Ukraine’s Ambassador Sergeyev warned that the Russians may be trying to break off Crimea from Ukrainian sovereignty as Moscow did in the Georgia War in 2008, in which two “Russian ethnic” enclaves were seized from Georgia and set up as “independent republics.” The Ambassador called for the international community to provide “moral and political support ” for a free Ukraine.

Responding to the political theatrics of “an endangered Russian community” in Crimea, Putin’s plans to set up an “enclave Republic.” A planned “referendum” on whether Crimea should join Russia has been condemned by the USA and the European Union.

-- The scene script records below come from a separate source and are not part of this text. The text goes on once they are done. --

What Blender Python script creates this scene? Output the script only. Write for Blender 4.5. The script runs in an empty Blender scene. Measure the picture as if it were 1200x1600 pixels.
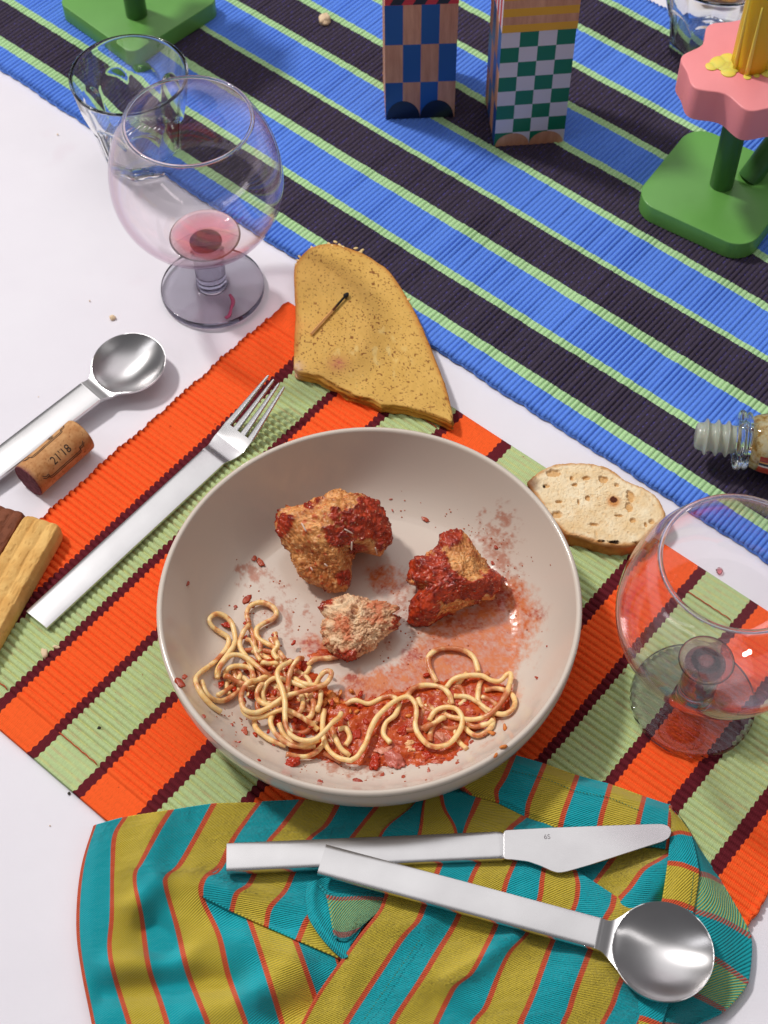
import bpy, bmesh, math, random
import numpy as np
from mathutils import Vector, Matrix
random.seed(7); rng = np.random.default_rng(7)
SC = bpy.context.scene
COL = SC.collection
CM = 0.01                                   # everything below is written in centimetres

# ------------------------------------------------------------------ camera
CAM_H = 78.0; FPX = 2430.0; PITCH = math.radians(56.464); ROLL = math.radians(-0.857)
cam_d = bpy.data.cameras.new('camera'); cam = bpy.data.objects.new('camera', cam_d); COL.objects.link(cam)
cam_d.sensor_fit = 'VERTICAL'; cam_d.sensor_height = 24.0; cam_d.lens = FPX/1600*24.0
cam_d.clip_start = 0.02; cam_d.clip_end = 30
cam.matrix_world = Matrix.Translation((0, 0, CAM_H*CM)) @ Matrix.Rotation(math.pi/2-PITCH, 4, 'X') @ Matrix.Rotation(ROLL, 4, 'Z')
SC.camera = cam
cam_d.dof.use_dof = True; cam_d.dof.focus_distance = 0.86; cam_d.dof.aperture_fstop = 11.0
# ------------------------------------------------------------------ light
w = bpy.data.worlds.new('World'); SC.world = w; w.use_nodes = True
bg = w.node_tree.nodes['Background']; bg.inputs[0].default_value = (0.97, 0.96, 1.0, 1); bg.inputs[1].default_value = 0.14
def area(name, loc, target, size, power, col, shape='DISK', sy=None):
    d = bpy.data.lights.new(name, 'AREA'); d.shape = shape; d.size = size*CM; d.energy = power; d.color = col
    if sy: d.size_y = sy*CM
    o = bpy.data.objects.new(name, d); COL.objects.link(o)
    o.location = Vector(loc)*CM
    o.rotation_euler = (Vector(target)-Vector(loc)).to_track_quat('-Z', 'Y').to_euler()
    return o
area('key_flash', (-205, 200, 365), (0, 50, 0), 46, 118.0, (1.0, 0.975, 0.94))
area('overhead_softbox', (0, 150, 205), (0, 62, 0), 210, 16.5, (1.0, 0.985, 0.985), 'RECTANGLE', 250)
area('left_strip_light', (-150, 30, 120), (0, 50, 0), 22, 3.2, (0.98, 0.98, 1.0), 'RECTANGLE', 150)
area('right_strip_light', (135, 0, 150), (0, 50, 0), 14, 2.2, (1.0, 0.98, 0.96), 'RECTANGLE', 150)
SC.view_settings.view_transform = 'Standard'; SC.view_settings.look = 'None'
SC.view_settings.exposure = 0.10; SC.view_settings.gamma = 1.0
SC.render.engine = 'CYCLES'
cy = SC.cycles
cy.max_bounces = 14; cy.transmission_bounces = 14; cy.transparent_max_bounces = 16; cy.glossy_bounces = 6; cy.diffuse_bounces = 4
cy.caustics_refractive = True; cy.caustics_reflective = True; cy.blur_glossy = 0.6; cy.sample_clamp_indirect = 4.0
try:
    cy.use_denoising = True; cy.denoiser = 'OPENIMAGEDENOISE'; cy.denoising_input_passes = 'RGB_ALBEDO_NORMAL'
except Exception: pass

# ------------------------------------------------------------------ helpers
_cp, _sp = math.cos(PITCH), math.sin(PITCH)
def at(px, py, z=0.0):
    """point of the horizontal plane at height z (cm) measured off the photograph"""
    px = np.asarray(px, float); py = np.asarray(py, float); z = np.asarray(z, float)
    X = px-600; Y = py-800; c, s = math.cos(ROLL), math.sin(ROLL)
    x = (c*X+s*Y)/FPX; y = (-s*X+c*Y)/FPX
    dy = _cp - y*_sp; dz = -_sp - y*_cp
    t = (z-CAM_H)/dz
    return np.stack([t*x, t*dy, z+0*t], -1)
def at3(px, py, zf, it=8):
    """same on a surface z = zf(x, y)"""
    z = np.zeros(np.shape(px))+1.0
    for _ in range(it):
        p = at(px, py, z); z = zf(p[..., 0], p[..., 1])
    p = at(px, py, z); return p
def srgb(r, g, b):
    f = lambda c: (c/12.92 if c <= 0.04045 else ((c+0.055)/1.055)**2.4)
    return (f(r/255), f(g/255), f(b/255), 1.0)
def S(r, g, b): return np.array(srgb(r, g, b)[:3])
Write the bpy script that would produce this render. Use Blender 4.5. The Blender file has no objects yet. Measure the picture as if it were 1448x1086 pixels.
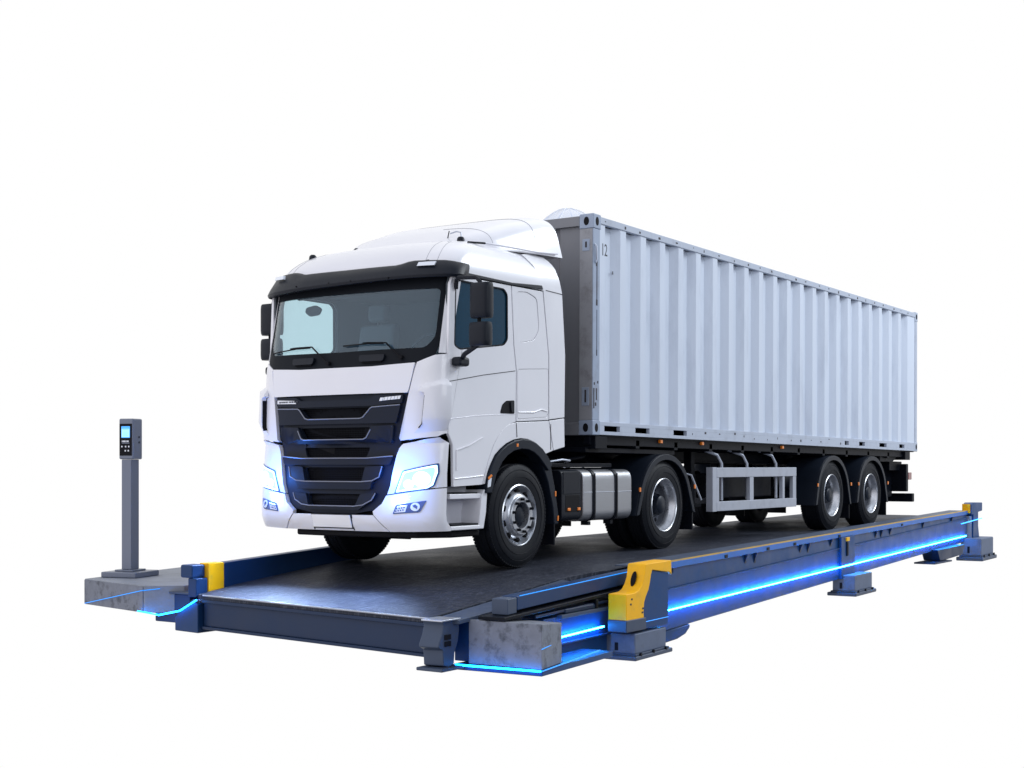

A second scenario emerges; will Putin then look to a “threatened minority” in the eastern Ukraine and try to revive a new version of the old Ukraine SSR? A nightmare scenario sees Putin expanding to the Western parts of Ukraine.

So do we see salami tactics or the clear clarion call of historic irredentism?

But the crisis comes amid the perception of American strategic ambivalence and foreign policy fuzziness concerning Russia and Central Europe for that matter. Few in the Obama Administration know or understand the streams of Russian history.

Remember former Secretary of State Hillary Clinton’s celebrated “Reset” with Russia Policy in 2009? Beyond the wishful sentiments, and the stage prop red reset button, even the linguistic translation was clumsy.

The USA and the European Union must make a clear and convincing case to Russia that serious economic and commercial sanctions will follow any “reset” of Ukraine’s borders and its territorial integrity. Tough talk is not a policy, consequences are.

John J. Metzler is a U.N. correspondent covering diplomatic and defense issues. He writes weekly for WorldTribune.com. He is the author of Transatlantic Divide ; USA/Euroland Rift (University Press, 2010).